Shabbat Shalom with a Heart Healthy Dose of Torah-Acharei/Kedoshim

In the middle of our liturgy, we recall the words spoken by the Prophet Isaiah, “Kadosh, kadosh, kadosh, Adonai tzevaot – Holy, Holy, Holy is Adonai of hosts.” The text also teaches, “Kedoshim ti’h’yu, ki kadosh Ani, Adonai – Be holy for I, God am holy.” So, I asked our religious school what the word “holy” meant. Of course, they looked back at me like I had three heads.

I commented that they read the word several times in each service, and it’s important to know what the prayers mean. It was a wonderful conversation, made quite funny when someone pointed out that his socks were “holey.” I commented that I did not know that socks could be religious. We evolved the conversation to talk about gleaning one’s fields. Normally, if one plants crops on a square or rectangular field, one would want to glean from corner to corner.

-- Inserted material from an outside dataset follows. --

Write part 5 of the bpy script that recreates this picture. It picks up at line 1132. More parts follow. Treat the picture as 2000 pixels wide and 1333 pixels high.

Torah commands us to glean in a circular pattern, leaving the corners of the fields uncut. I asked why. Quickly, students responded with several good answers: animals need food; poor people need to eat; people passing by may be hungry. I asked them why we needed to provide for all these. It did not take long for them to realize that to was not just to be nice, or because someone told us to do so. They began to understand that we do this because we are paying attention and actively doing something about the needs that we see; the ones we might not see if we are thinking only of ourselves.

Leaving the corners of the field is not a matter of gaining a reward for a special project feeding the needy; it is all about making access to food for others part of our daily existence. Taking care of others is not something that we do; it is something that we are. This state of being is holiness.

Holiness happens when we find ourselves thinking past ourselves, attentive to the world around us. Holiness is not only in the extraordinary acts of exceptional people but in the extraordinary acts of ordinary people and even the ordinary acts of ordinary people. We walk sightless among miracles for most of our lives. We perform life and religious rituals on a checklist handed down and manipulated about for thousands of years. The list has become our focal point, not the holiness that drove the creation of the ritual. Eating dinner because it’s dinner time (even while one is not hungry) is a problem. Lighting Shabbat candles is not an act of holiness, either. Setting aside the week filled with challenges and celebrations, so that we can renew and restore, preparing for the next week is holy. We light the candles to remind us of this holy time period, not to make sure candles get lit.

For me, the cornerstone text bespeaking holiness comes from Pirke- Avot – Ethics of our Sages (first century): “If I am not for myself, who will be for me? If I am only for myself, what good am I? If not now, when?”

We have to stand up and be counted. Our needs matter. So, however, do everyone else’s needs. The proliferation of conflict that continues to separate us stems from everyone living the first sentence while ignoring the second. Politicians want to win elections and maintain power and popularity. Too often, compromise exists when it benefits the one giving in, not when it is the right thing to do … or the holy way to respond.

Holiness is the synergy of the right and the left into something bigger than either by itself. Perhaps the most important phrase from this text comes at the end: the time for holiness is now. What a crime if we let one more person live or die without dignity. Reb Nachman of Bratzlov taught us, “Faith is the root and foundation of all holiness.” We have to believe that people matter, in the same ways that we expect to matter. It takes faith in the sense of love much larger than you or I can quantify. How can one claim to be holy and not hold love and respect for all that the source of holiness created? Another Hasidic teaching reminds us, “To love God truly, you must first love humanity (all of it). And if anyone tells you that he loves God but does not love his fellow man, he is lying.” Time to rethink prejudice. Shabbat shalom.